Ругаясь и ничего не видя, мы топали по снегу в тяжелых меховых ботинках в столовую.
– Вызовите Фаррельбуш, – приказал Прагер одному из ефрейторов.
Со смущенным лицом тот, запинаясь, сказал, что у него строгий приказ не пользоваться телефоном.
– Что происходит, налет или что-нибудь еще?
– Это чертовы ограничения.
Мы вчетвером возбужденно обсуждали этот вопрос, когда нас прервал гауптман, который только что вошел.
– Я Ворнер, – сказал он, представляясь.
Он командовал II./JG26, размещавшейся в Хопстене.[196] Со сладостно-горьким выражением он сообщил нам, что мы должны будем провести Новый год с ним.
– Но я боюсь, господа, что без всякого спиртного, – добавил он.
Потом мы узнали причину этого сумасшедшего, опасного вылета. Той ночью мы должны были быть далеко от Фаррельбуша. На всех аэродромах, словно сардины в банке, теснились истребители. Группы, базировавшиеся в отдалении, подобно «Зеленому сердцу», должны были быть сконцентрированы. Приказ на посадку здесь был отдан, едва мы поднялись в воздух, но, поскольку мы летели в режиме бреющего полета, наземный пункт управления не смог с нами связаться.

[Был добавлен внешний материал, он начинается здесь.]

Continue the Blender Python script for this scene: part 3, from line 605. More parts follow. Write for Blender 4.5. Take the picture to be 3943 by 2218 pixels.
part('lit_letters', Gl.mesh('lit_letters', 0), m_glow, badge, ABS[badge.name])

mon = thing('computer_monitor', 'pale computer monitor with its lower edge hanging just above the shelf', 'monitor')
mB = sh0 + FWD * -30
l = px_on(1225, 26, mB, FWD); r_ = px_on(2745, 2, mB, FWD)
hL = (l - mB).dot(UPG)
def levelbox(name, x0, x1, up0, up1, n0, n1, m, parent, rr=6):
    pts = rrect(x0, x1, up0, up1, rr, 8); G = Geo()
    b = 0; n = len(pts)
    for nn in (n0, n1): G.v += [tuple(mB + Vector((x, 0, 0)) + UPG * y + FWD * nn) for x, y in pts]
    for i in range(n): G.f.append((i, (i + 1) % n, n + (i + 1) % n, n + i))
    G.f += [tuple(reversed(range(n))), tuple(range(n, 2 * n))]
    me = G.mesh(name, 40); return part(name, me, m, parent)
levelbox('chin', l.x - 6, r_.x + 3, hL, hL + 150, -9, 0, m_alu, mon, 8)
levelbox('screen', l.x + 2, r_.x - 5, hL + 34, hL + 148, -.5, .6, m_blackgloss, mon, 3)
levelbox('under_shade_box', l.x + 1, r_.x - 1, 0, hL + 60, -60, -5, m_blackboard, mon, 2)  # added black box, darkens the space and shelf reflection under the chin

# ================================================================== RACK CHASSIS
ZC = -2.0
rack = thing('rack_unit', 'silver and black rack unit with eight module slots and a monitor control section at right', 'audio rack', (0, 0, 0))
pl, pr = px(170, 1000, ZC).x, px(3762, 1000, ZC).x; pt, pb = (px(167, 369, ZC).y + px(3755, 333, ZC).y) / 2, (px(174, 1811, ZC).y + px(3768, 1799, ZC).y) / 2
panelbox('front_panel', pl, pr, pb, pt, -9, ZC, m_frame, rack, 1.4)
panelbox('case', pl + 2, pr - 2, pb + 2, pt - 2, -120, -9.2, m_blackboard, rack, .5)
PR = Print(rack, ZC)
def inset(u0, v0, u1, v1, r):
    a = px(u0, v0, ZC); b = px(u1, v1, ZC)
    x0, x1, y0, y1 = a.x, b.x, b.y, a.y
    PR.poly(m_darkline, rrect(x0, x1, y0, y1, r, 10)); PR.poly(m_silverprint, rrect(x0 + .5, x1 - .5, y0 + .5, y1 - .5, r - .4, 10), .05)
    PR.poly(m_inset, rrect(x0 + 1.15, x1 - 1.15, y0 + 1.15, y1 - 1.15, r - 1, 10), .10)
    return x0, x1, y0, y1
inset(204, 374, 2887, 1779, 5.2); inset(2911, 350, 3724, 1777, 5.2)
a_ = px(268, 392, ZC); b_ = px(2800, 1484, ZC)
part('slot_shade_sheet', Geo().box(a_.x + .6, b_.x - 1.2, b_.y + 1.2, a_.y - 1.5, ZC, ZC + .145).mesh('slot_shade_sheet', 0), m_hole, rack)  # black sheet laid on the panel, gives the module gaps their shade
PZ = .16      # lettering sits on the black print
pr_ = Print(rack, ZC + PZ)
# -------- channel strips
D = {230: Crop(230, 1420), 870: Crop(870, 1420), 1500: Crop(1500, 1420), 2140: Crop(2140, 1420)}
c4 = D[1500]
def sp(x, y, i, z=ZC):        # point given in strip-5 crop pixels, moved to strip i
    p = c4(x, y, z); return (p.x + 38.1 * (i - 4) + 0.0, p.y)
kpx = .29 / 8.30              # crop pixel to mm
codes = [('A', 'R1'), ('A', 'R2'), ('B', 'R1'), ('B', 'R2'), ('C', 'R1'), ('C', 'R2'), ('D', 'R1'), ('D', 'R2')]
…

– Итак, загипнотизированные некими неизвестными телепатическими волнами, мы по собственной инициативе прилетели и приземлились в Хопстене, – сказал я со смехом. – Но, гауптман, вы можете сообщить мне причину всего этого?
– Господа, пожалуйста, пойдемте ко мне.
Немного позже мы вошли в уютную комнату в доме
владельца местной гостиницы, стоящем на краю аэродрома. Гауптман предложил моим друзьям и мне сесть.
– Господа, у меня есть запечатанный конверт, но я не могу открыть его до трех часов утра завтрашнего дня, так что вы видите, что я сам не имею никакого представления о том, что за новогодний подарок они прислали нам.[197] Я могу сообщить вам лишь то, что вы и ваши люди ни в коем случае не должны иметь контактов с кем-либо вне этого аэродрома.